Unter Berücksichtigung dieser Grundsätze erweist sich die Billigkeitsentscheidung der Beklagten, auf die Rückzahlung von 10 Prozent der Überzahlung zu verzichten, nicht als ermessensfehlerhaft. Die Beklagte war nach Auffassung des Senats nicht einmal verpflichtet, den Rückforderungsbetrag zu mindern, geschweige denn vollständig von der Rückforderung abzusehen. Denn der Grund für die Überzahlung lag nicht im überwiegenden behördlichen Verantwortungsbereich der Beklagten, sondern vielmehr ausschließlich im Verantwortungsbereich des Klägers, der - wie ausgeführt - 29 Beihilfeanträge absichtlich unvollständig ausgefüllt hat. Dass die Beihilfestelle es jeweils unterlassen hat, den Kläger zur Beantwortung der Frage zum Erhalt eines Zuschusses zum Krankenversicherungsbeitrag aufzufordern, führt zu keiner anderen Einschätzung. Denn die Beihilfestelle ist in rechtlich vertretbarer Weise (vgl. Bay. VGH, Urteil vom 16.4.1998, a. a. O.) davon ausgegangen, dass der Kläger mit seinem Verhalten die Frage indirekt hatte verneinen wollen.
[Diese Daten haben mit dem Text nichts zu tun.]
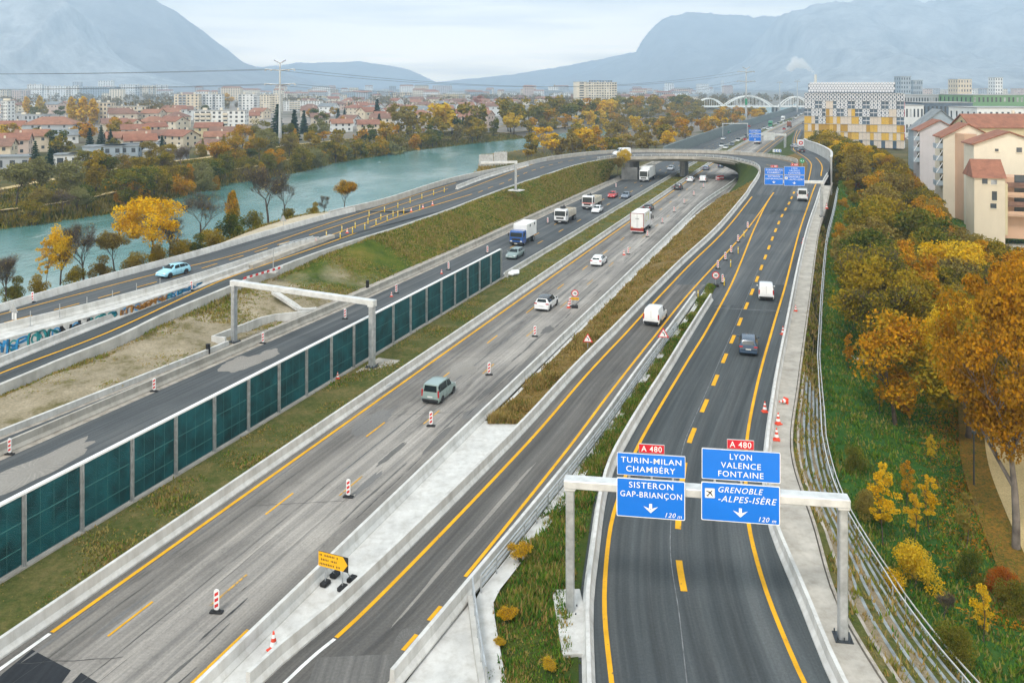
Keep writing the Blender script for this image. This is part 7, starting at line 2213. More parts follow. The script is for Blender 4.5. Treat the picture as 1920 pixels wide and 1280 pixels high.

Mit der Ablehnung des Zulassungsantrags wird das angefochtene Urteil rechtskräftig (§ 124 a Abs. 5 Satz 4 VwGO).
Die Kostenentscheidung beruht auf § 154 Abs. 2 VwGO, die Streitwertfestsetzung auf §§ 47 Abs. 1 und 3, 52 Abs. 3 GKG.
Dieser Beschluss ist unanfechtbar (§§ 152 Abs. 1 VwGO, 68 Abs. 1 Satz 5, 66 Abs. 3 Satz 3 GKG).